PROMPT: Transcribe the lines from the start of the data below through the line with "b.end('wicker_basket')", word for word and nothing more.

SUPPLIED INFORMATION:
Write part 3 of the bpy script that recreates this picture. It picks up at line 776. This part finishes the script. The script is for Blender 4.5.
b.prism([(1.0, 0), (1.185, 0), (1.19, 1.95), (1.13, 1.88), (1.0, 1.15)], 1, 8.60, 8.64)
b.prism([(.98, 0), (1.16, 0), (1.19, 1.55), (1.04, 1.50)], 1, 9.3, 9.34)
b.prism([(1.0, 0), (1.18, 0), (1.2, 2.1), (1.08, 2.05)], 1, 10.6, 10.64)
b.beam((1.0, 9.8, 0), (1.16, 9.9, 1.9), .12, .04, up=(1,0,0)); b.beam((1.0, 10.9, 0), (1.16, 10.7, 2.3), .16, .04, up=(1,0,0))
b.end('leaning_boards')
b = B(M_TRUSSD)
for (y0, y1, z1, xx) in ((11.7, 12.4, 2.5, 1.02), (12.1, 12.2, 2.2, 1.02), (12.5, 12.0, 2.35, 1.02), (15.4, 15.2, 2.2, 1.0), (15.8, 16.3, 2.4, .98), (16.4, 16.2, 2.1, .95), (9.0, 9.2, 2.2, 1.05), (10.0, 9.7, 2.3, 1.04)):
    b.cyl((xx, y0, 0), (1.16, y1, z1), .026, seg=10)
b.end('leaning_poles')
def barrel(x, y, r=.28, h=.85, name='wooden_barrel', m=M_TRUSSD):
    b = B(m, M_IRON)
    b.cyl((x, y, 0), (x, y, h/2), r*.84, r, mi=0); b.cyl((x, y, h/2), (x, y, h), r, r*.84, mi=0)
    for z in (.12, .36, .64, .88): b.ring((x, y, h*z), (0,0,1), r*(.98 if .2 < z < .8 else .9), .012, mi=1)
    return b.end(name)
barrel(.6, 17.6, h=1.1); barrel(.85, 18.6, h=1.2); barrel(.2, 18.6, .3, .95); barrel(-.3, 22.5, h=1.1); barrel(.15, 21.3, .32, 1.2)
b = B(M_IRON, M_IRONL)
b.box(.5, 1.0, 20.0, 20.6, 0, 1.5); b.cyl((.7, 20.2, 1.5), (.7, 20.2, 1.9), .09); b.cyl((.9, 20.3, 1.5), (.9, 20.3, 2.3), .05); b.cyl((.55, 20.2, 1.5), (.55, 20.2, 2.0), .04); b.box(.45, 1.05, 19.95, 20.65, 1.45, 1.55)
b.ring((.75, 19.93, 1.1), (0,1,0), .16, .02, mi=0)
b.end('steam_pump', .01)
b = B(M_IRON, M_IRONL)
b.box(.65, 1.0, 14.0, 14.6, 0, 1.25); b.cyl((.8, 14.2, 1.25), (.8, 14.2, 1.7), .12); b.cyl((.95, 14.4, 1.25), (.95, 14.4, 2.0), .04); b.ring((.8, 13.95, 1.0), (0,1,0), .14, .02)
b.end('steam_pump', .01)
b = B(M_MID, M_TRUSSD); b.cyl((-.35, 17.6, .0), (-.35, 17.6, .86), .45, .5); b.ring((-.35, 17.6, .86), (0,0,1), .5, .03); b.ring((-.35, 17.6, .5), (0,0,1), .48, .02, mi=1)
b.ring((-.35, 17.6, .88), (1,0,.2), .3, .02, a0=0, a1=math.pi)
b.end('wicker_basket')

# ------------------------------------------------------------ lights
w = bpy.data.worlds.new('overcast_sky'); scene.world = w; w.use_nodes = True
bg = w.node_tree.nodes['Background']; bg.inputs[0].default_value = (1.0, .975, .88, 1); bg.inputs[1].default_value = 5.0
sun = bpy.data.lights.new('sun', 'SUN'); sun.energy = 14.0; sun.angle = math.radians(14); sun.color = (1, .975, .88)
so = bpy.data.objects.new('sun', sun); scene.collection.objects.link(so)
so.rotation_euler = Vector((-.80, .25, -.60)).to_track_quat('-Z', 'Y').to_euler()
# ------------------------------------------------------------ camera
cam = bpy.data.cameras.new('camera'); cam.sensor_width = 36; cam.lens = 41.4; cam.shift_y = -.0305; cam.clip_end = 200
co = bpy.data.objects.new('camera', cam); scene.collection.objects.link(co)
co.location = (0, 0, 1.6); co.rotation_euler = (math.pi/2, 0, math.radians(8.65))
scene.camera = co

SOLUTION FOR THIS TASK:
Write part 3 of the bpy script that recreates this picture. It picks up at line 776. This part finishes the script. The script is for Blender 4.5.
b.prism([(1.0, 0), (1.185, 0), (1.19, 1.95), (1.13, 1.88), (1.0, 1.15)], 1, 8.60, 8.64)
b.prism([(.98, 0), (1.16, 0), (1.19, 1.55), (1.04, 1.50)], 1, 9.3, 9.34)
b.prism([(1.0, 0), (1.18, 0), (1.2, 2.1), (1.08, 2.05)], 1, 10.6, 10.64)
b.beam((1.0, 9.8, 0), (1.16, 9.9, 1.9), .12, .04, up=(1,0,0)); b.beam((1.0, 10.9, 0), (1.16, 10.7, 2.3), .16, .04, up=(1,0,0))
b.end('leaning_boards')
b = B(M_TRUSSD)
for (y0, y1, z1, xx) in ((11.7, 12.4, 2.5, 1.02), (12.1, 12.2, 2.2, 1.02), (12.5, 12.0, 2.35, 1.02), (15.4, 15.2, 2.2, 1.0), (15.8, 16.3, 2.4, .98), (16.4, 16.2, 2.1, .95), (9.0, 9.2, 2.2, 1.05), (10.0, 9.7, 2.3, 1.04)):
    b.cyl((xx, y0, 0), (1.16, y1, z1), .026, seg=10)
b.end('leaning_poles')
def barrel(x, y, r=.28, h=.85, name='wooden_barrel', m=M_TRUSSD):
    b = B(m, M_IRON)
    b.cyl((x, y, 0), (x, y, h/2), r*.84, r, mi=0); b.cyl((x, y, h/2), (x, y, h), r, r*.84, mi=0)
    for z in (.12, .36, .64, .88): b.ring((x, y, h*z), (0,0,1), r*(.98 if .2 < z < .8 else .9), .012, mi=1)
    return b.end(name)
barrel(.6, 17.6, h=1.1); barrel(.85, 18.6, h=1.2); barrel(.2, 18.6, .3, .95); barrel(-.3, 22.5, h=1.1); barrel(.15, 21.3, .32, 1.2)
b = B(M_IRON, M_IRONL)
b.box(.5, 1.0, 20.0, 20.6, 0, 1.5); b.cyl((.7, 20.2, 1.5), (.7, 20.2, 1.9), .09); b.cyl((.9, 20.3, 1.5), (.9, 20.3, 2.3), .05); b.cyl((.55, 20.2, 1.5), (.55, 20.2, 2.0), .04); b.box(.45, 1.05, 19.95, 20.65, 1.45, 1.55)
b.ring((.75, 19.93, 1.1), (0,1,0), .16, .02, mi=0)
b.end('steam_pump', .01)
b = B(M_IRON, M_IRONL)
b.box(.65, 1.0, 14.0, 14.6, 0, 1.25); b.cyl((.8, 14.2, 1.25), (.8, 14.2, 1.7), .12); b.cyl((.95, 14.4, 1.25), (.95, 14.4, 2.0), .04); b.ring((.8, 13.95, 1.0), (0,1,0), .14, .02)
b.end('steam_pump', .01)
b = B(M_MID, M_TRUSSD); b.cyl((-.35, 17.6, .0), (-.35, 17.6, .86), .45, .5); b.ring((-.35, 17.6, .86), (0,0,1), .5, .03); b.ring((-.35, 17.6, .5), (0,0,1), .48, .02, mi=1)
b.ring((-.35, 17.6, .88), (1,0,.2), .3, .02, a0=0, a1=math.pi)
b.end('wicker_basket')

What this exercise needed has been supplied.